Toplum nazarında çok sevilip saygı duyulması sebebiyle tarihi kişiliğinin yanında
menkıbevi kişiliği de oluşmuştur. Hacı Bektaş-ı Veli’nin kişiliğine klasik Türk
edebiyatı şairleri de rağbet göstermiş ve şiirlerinde kendisini konu edinmişlerdir.
Bu şairlerden biri de Tuluî’dir. Hayatı hakkında bilgi sahibi olmadığımız 18. yy.
şairi Tuluî, Divan’ında yer alan bir gazelinde Hacı Bektaş-ı Veli’yi anlatmıştır.
Şair, sekiz beyitten müteşekkil gazelin her beytinde Hacı Bektaş-ı Veli’nin farklı
bir özelliğine dikkati çekmiş ve bu vesileyle onu övmüştür. Şaire göre Hacı Bektaşı Veli, Hz. Muhammed’in izinden giden, öğretileriyle insanlara yol gösteren,
münzevi bir hayat süren, tayy-i mekan eylemek ve duvarı kendisine binek edinmek
gibi çeşitli kerametler gösteren, gayp alemine ait sırlara vakıf olan, Yeniçeri
Ocağı’nın piri kabul edilen, tasavvufta “sırrın sırrı” olarak ifade edilen mertebeye
ulaşmış yüce bir velidir. Hacı Bektaş-ı Veli’nin vefatının 750. yıl dönümü olan
2021 yılı, UNESCO tarafından Hacı Bektaş-ı Veli yılı olarak tanınmıştır.
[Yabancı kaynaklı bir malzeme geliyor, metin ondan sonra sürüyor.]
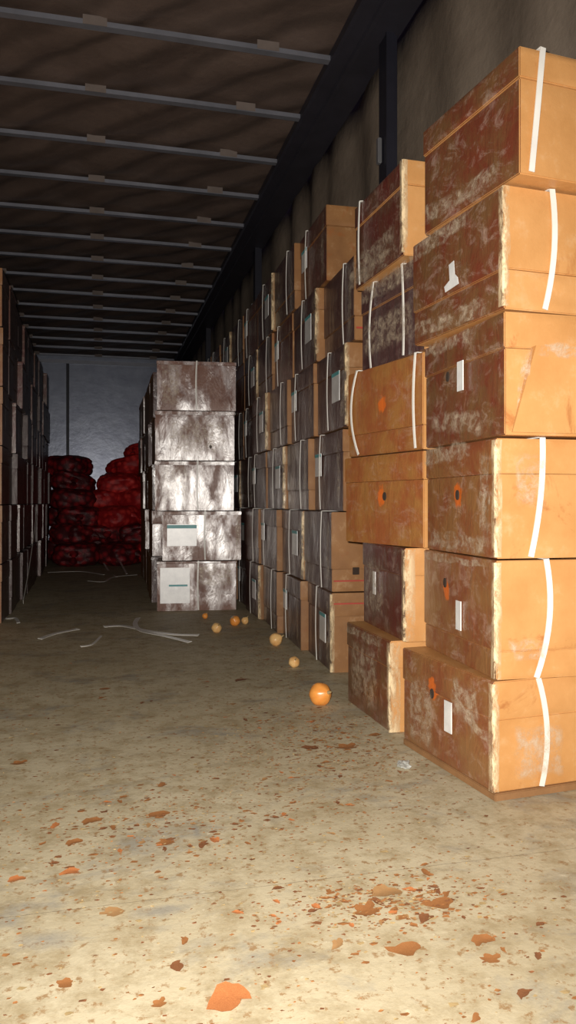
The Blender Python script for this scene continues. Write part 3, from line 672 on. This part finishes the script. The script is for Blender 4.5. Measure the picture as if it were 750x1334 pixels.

Bu anma
yılı vesilesiyle bu çalışmada, bahsi geçen “Hacı Bektaş-ı Veli” redifli gazel
transkribe edilerek günümüz Türkiye Türkçesi’ne aktarılacak ve açıklanacaktır.
Çalışmanın amacı, Hacı Bektaş-ı Veli’nin hayatının ve bilhassa Vilayetname’de
anlatılan rivayetlerin, Tuluî’nin şiirine ne derece yansıdığını tespit etmektir.